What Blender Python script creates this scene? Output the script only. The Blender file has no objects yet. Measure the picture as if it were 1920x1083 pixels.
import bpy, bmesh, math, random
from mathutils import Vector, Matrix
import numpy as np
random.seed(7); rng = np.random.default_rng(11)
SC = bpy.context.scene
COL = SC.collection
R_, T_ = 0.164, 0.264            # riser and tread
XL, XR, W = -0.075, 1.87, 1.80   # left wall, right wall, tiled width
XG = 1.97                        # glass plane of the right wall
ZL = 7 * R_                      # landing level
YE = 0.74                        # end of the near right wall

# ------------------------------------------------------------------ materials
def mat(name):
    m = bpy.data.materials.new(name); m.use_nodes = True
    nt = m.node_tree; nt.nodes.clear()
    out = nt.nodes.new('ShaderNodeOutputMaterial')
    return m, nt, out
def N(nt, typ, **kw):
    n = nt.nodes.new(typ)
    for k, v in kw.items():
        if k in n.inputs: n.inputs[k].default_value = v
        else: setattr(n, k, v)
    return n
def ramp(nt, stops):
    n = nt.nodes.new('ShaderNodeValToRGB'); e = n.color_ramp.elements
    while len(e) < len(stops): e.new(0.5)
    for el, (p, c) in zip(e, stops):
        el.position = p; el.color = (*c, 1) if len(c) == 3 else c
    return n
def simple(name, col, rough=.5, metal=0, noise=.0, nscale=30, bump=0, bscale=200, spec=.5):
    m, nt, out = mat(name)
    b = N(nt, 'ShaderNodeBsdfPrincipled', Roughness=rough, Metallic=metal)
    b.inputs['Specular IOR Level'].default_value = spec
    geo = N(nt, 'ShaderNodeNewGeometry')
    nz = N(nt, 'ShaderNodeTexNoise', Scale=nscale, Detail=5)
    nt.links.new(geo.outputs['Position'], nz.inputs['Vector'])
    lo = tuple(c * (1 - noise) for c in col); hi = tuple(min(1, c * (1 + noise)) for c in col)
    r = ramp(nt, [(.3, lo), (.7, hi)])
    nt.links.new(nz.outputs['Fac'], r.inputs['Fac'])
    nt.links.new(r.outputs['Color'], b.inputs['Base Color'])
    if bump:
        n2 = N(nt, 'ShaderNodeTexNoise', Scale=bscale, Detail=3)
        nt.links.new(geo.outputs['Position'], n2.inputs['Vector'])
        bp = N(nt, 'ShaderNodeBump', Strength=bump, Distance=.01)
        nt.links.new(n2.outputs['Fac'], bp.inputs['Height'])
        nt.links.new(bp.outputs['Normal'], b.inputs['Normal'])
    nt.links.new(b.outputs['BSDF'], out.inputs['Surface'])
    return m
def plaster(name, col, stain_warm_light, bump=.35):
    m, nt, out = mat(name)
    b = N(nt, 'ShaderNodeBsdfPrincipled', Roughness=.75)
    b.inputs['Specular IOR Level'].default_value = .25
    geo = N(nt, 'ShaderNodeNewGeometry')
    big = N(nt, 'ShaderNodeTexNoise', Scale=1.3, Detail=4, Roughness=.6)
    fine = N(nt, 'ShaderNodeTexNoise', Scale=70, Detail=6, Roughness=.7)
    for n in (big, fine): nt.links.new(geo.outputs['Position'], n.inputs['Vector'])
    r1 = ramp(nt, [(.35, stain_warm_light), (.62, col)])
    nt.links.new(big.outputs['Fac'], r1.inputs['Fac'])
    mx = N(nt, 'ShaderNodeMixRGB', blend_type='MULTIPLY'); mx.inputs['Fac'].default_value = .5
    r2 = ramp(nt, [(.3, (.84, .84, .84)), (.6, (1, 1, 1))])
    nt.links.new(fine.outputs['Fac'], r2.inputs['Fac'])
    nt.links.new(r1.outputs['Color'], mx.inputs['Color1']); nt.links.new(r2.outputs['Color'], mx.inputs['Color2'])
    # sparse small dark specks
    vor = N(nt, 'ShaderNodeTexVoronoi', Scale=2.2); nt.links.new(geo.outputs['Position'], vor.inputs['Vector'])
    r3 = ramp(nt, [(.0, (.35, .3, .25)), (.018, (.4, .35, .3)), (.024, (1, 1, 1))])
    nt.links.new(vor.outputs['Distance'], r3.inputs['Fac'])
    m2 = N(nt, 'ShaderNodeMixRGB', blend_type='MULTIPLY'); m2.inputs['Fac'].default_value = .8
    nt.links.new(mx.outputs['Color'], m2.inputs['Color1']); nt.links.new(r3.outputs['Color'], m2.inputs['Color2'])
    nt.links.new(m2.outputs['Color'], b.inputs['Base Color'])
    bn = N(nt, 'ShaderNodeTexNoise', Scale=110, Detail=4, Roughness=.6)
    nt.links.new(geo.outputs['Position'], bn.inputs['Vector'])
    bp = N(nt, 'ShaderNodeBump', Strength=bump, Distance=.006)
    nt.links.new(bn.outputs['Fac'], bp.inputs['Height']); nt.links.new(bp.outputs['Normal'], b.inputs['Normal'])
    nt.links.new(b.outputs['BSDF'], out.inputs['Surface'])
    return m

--

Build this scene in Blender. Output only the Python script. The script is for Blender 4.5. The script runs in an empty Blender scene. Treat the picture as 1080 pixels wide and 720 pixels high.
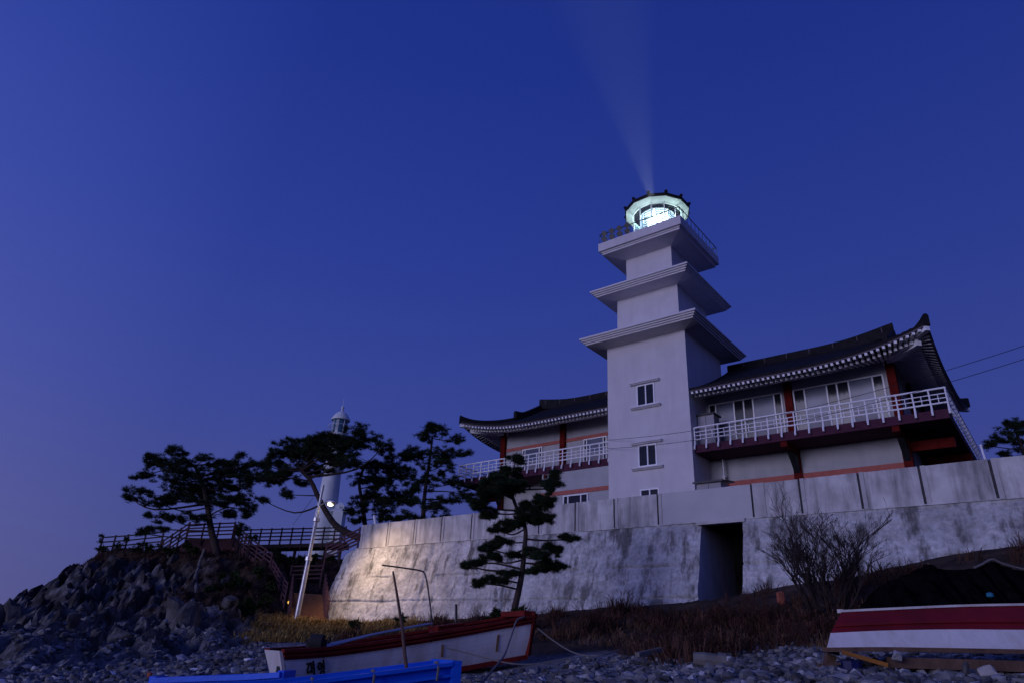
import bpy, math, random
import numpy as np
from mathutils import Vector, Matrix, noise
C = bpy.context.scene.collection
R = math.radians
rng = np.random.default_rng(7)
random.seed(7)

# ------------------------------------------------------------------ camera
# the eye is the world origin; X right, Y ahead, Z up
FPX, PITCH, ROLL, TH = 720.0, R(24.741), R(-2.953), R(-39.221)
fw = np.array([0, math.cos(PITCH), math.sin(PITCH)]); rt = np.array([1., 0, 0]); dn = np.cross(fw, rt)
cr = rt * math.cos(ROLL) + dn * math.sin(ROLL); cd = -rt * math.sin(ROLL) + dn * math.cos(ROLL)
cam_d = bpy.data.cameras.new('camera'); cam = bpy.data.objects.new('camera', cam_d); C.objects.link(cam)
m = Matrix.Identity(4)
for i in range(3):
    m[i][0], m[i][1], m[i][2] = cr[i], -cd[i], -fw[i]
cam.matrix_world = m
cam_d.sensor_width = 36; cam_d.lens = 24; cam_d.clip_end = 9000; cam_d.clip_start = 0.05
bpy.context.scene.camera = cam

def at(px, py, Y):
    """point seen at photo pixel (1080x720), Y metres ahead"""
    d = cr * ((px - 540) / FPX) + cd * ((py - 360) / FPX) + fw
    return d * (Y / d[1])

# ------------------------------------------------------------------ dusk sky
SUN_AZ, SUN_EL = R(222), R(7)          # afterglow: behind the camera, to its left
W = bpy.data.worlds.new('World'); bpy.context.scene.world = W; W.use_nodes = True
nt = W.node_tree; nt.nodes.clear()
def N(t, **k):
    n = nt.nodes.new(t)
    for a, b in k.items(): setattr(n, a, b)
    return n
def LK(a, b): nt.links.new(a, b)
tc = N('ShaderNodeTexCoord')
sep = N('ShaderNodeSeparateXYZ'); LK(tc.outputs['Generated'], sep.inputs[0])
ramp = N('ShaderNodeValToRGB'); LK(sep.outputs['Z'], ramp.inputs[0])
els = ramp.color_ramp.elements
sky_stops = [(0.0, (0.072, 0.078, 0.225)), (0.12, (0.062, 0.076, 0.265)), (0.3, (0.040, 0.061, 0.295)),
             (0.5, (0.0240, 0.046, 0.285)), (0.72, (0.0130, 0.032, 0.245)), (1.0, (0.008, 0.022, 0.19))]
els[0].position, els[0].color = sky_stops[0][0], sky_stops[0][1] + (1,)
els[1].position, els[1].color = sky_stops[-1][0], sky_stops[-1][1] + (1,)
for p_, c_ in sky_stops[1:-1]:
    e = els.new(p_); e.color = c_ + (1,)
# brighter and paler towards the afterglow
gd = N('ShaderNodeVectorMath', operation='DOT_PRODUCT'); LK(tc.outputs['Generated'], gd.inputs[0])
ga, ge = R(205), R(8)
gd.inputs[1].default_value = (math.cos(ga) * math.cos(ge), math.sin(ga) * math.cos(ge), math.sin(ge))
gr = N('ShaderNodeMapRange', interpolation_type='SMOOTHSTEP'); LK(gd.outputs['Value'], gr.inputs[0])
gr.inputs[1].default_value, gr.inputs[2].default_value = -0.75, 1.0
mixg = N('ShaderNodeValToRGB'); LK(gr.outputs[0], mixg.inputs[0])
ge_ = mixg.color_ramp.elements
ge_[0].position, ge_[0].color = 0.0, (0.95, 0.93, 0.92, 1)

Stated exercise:
Say the number of lines in the records above that include the string "objects", and no more.

Task response:
2